Our control is mainly through three-wheel odometry. We uses the yaw reading from the built in IMU to correct overshot turns, which prevents our robot from veering off the planned path during auto. We successfully completed 2+2 under the trusses auto during the SoCal Championships.
“Picasso” is simple, reliable, very consistent on auto and end-game, and driver-friendly. Beyond Robotics FTC Team 21380 ranked the highest Non-Penalty OPR in SoCal again this season.
- Finalist Alliance – Captain
- Control Award sponsored by Arm, Inc. 3rd Place
Our robot features a compact 14″ × 14″ mecanum drivetrain, providing exceptional maneuverability, precise positioning, and reliable parking throughout the match. Mounted on the drivetrain is a turret powered by a goBilda servo, allowing for 180 degrees of rotation and enabling efficient scoring from multiple angles without requiring the robot to reposition.

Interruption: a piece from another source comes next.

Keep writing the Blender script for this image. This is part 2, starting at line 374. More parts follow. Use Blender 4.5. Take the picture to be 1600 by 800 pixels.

Above the turret, we integrated a four-stage goBilda linear slide that provides the reach necessary to score on the highest junctions while maintaining a compact starting configuration. Attached to the slide is a set of custom-designed, 3D printed claws engineered to securely grasp and manipulate cones. The claw system is powered by two REV Smart Servos, delivering consistent gripping force and ensuring cones remain securely held throughout the scoring process.
For the Inter-League Tournament, our team developed an innovative junction pole aligner to improve scoring speed and accuracy. The aligner is powered by a Super Speed goBilda servo capable of rotating 180 degrees in just 0.06 seconds, enabling rapid deployment during scoring cycles.
The system operates fully autonomously, using the claw’s clearance from the slide’s lower limit as a reference point to ensure consistent alignment. For precise positioning, we utilize junction pole detection and pole-squaring algorithms, while the IMU provides accurate heading information. Together, these systems allow the robot to automatically align with junctions, reducing driver workload and increasing scoring consistency.
Our robot is simple yet very reliable and driver friendly. Beyond Robotics FTC Team 21380 ranked the highest Non-Penalty OPR in SoCal.